Requirements:
Up to and including the line with "COL = scene.collection", write out the listing from its first line, minus the pictures.

Material provided:
>>>

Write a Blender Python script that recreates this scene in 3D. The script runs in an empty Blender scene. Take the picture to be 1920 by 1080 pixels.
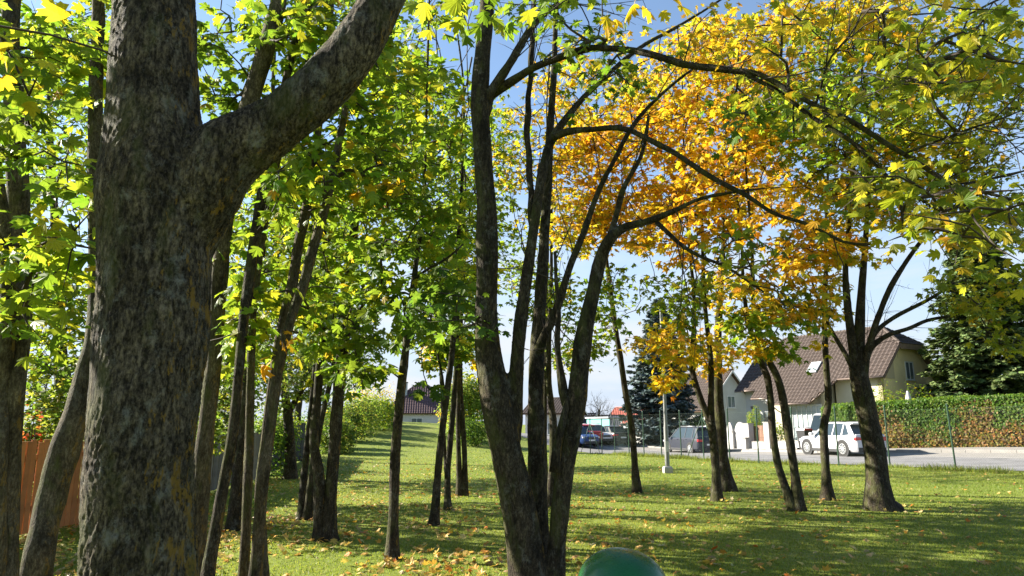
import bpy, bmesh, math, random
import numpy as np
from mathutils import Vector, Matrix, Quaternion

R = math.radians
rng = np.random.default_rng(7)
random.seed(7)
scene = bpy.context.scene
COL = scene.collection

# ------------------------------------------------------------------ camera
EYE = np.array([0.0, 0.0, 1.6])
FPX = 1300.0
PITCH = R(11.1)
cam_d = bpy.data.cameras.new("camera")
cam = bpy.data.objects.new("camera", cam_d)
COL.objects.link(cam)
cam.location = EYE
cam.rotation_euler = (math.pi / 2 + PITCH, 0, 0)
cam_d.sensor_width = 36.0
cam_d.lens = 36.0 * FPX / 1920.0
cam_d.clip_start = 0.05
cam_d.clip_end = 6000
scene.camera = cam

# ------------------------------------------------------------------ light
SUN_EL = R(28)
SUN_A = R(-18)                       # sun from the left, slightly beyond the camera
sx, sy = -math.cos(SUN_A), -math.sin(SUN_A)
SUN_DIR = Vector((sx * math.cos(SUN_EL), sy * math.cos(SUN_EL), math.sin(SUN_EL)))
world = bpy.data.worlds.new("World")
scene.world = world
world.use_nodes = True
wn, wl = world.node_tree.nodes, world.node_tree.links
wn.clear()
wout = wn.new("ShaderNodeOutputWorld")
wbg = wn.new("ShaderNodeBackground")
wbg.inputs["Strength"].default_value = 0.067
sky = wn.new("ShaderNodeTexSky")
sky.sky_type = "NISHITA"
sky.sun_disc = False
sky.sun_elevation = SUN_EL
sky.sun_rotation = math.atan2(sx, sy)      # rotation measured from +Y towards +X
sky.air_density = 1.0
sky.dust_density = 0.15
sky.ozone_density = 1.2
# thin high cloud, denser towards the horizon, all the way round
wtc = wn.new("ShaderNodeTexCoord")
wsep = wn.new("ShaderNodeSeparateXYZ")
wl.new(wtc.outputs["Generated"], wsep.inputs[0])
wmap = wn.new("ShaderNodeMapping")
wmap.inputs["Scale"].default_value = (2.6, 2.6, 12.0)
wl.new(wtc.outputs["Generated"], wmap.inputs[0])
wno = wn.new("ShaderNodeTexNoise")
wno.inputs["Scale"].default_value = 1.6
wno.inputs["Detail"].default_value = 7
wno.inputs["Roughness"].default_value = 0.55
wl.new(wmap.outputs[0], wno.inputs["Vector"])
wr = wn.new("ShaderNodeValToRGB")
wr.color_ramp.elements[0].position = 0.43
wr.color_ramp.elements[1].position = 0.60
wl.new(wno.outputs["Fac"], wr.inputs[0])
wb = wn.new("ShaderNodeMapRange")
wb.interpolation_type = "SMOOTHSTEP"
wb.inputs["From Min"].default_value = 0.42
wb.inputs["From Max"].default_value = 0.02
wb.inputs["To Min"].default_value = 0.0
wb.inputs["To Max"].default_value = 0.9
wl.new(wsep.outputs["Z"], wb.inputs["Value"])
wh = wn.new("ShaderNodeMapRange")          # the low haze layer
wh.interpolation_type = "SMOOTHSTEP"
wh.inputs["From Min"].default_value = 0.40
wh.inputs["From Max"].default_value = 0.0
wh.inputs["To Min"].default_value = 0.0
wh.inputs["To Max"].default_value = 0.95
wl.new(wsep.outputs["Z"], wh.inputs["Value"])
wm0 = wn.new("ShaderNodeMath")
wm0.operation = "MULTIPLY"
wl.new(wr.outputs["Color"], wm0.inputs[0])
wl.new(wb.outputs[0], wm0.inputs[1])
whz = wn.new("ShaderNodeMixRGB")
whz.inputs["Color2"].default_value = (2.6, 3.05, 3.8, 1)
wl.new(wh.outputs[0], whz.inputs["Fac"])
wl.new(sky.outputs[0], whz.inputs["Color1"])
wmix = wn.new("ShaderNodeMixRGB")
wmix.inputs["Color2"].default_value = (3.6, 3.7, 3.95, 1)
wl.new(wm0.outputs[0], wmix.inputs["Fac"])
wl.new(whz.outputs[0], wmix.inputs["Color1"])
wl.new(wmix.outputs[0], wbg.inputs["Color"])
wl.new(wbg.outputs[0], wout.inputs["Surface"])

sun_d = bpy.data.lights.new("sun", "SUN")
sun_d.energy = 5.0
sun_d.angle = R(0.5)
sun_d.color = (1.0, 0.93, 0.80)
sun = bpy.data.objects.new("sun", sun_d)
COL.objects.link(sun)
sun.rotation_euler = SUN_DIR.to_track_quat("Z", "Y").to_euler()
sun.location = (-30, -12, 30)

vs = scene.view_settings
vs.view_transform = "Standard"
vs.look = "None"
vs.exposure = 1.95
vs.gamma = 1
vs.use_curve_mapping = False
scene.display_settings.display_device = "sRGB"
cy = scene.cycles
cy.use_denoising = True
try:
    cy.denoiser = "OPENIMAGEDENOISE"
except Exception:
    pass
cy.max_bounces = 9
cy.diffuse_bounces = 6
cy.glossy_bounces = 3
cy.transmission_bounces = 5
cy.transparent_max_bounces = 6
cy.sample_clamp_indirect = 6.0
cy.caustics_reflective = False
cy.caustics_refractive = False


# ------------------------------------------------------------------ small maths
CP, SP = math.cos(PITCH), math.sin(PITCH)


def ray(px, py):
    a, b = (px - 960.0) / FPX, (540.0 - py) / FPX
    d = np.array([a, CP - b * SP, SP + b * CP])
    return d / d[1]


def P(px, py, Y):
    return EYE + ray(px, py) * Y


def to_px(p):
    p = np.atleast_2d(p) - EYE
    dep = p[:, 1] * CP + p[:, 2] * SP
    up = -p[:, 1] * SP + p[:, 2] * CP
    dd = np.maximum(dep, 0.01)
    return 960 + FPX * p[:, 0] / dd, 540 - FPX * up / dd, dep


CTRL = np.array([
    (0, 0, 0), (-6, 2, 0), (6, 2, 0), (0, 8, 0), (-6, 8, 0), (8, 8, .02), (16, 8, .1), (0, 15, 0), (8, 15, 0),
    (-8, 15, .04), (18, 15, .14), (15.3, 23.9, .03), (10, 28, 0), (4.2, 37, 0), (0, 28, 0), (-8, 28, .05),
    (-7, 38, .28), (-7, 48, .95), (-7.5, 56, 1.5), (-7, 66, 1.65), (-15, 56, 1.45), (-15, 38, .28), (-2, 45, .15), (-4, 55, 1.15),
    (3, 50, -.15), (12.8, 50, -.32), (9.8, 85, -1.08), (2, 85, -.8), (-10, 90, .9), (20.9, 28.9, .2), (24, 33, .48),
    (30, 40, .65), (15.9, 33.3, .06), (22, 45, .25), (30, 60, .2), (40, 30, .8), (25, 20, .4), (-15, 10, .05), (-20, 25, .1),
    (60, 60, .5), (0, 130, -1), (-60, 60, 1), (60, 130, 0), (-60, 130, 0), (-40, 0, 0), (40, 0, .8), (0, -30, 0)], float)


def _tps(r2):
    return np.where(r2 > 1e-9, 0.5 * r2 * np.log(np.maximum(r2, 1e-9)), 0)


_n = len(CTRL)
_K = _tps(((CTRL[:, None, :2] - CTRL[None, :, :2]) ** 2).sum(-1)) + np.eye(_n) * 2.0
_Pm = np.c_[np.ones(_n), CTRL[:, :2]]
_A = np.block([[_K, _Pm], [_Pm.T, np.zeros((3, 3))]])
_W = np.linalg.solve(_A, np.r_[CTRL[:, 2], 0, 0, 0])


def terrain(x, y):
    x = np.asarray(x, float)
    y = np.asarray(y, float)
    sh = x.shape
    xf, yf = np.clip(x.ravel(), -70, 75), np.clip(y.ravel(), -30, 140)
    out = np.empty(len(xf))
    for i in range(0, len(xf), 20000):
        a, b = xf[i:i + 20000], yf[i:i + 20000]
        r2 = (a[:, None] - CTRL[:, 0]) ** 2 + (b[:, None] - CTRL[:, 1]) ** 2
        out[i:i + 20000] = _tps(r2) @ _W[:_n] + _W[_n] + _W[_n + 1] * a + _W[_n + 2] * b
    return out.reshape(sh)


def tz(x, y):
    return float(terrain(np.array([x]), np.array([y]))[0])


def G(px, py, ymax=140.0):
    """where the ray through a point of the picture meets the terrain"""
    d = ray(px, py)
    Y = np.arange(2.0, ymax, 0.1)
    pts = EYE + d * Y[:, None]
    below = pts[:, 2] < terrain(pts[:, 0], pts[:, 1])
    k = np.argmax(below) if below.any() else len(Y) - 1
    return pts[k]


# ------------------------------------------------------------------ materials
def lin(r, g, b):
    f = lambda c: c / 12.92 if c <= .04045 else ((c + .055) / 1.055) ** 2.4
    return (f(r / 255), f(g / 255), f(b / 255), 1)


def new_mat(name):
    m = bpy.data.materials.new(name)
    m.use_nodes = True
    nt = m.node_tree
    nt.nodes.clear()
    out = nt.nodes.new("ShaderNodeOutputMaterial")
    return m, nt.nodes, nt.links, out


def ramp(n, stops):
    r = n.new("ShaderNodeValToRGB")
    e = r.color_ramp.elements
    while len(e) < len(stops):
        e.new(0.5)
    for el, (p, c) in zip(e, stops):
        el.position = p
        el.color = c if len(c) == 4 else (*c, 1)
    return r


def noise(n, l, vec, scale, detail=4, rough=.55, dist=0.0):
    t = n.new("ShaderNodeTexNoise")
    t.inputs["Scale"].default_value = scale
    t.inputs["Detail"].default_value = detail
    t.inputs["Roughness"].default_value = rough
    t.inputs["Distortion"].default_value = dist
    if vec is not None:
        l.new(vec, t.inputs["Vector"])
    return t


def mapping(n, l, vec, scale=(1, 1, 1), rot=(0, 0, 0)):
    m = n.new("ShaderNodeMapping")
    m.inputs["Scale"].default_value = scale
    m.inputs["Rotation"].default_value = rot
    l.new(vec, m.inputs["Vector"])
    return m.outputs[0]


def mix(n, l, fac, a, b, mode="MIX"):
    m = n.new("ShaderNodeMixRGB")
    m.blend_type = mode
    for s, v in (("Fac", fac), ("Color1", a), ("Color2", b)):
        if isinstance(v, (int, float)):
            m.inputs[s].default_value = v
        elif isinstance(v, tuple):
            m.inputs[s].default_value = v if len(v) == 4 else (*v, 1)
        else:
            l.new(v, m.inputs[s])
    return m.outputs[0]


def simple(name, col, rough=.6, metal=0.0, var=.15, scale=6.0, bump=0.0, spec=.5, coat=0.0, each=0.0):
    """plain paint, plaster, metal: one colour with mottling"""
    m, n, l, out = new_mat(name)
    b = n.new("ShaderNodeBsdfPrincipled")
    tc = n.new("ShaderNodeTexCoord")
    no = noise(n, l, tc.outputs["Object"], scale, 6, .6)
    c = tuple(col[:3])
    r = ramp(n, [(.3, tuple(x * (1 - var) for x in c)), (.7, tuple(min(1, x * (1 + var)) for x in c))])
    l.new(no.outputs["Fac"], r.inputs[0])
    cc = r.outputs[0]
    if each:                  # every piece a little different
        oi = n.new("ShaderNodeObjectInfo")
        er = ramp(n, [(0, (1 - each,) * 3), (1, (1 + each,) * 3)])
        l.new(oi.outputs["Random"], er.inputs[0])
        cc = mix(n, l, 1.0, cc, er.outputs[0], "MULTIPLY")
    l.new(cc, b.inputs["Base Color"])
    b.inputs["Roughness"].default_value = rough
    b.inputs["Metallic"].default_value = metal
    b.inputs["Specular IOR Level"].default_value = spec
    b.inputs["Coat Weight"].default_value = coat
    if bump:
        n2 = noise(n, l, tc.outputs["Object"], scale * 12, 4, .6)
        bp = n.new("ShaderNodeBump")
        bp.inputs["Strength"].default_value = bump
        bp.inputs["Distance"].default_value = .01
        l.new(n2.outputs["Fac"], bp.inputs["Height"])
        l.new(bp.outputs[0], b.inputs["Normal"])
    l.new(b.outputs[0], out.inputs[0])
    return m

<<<

Written solution:
Write a Blender Python script that recreates this scene in 3D. The script runs in an empty Blender scene. Take the picture to be 1920 by 1080 pixels.
import bpy, bmesh, math, random
import numpy as np
from mathutils import Vector, Matrix, Quaternion

R = math.radians
rng = np.random.default_rng(7)
random.seed(7)
scene = bpy.context.scene
COL = scene.collection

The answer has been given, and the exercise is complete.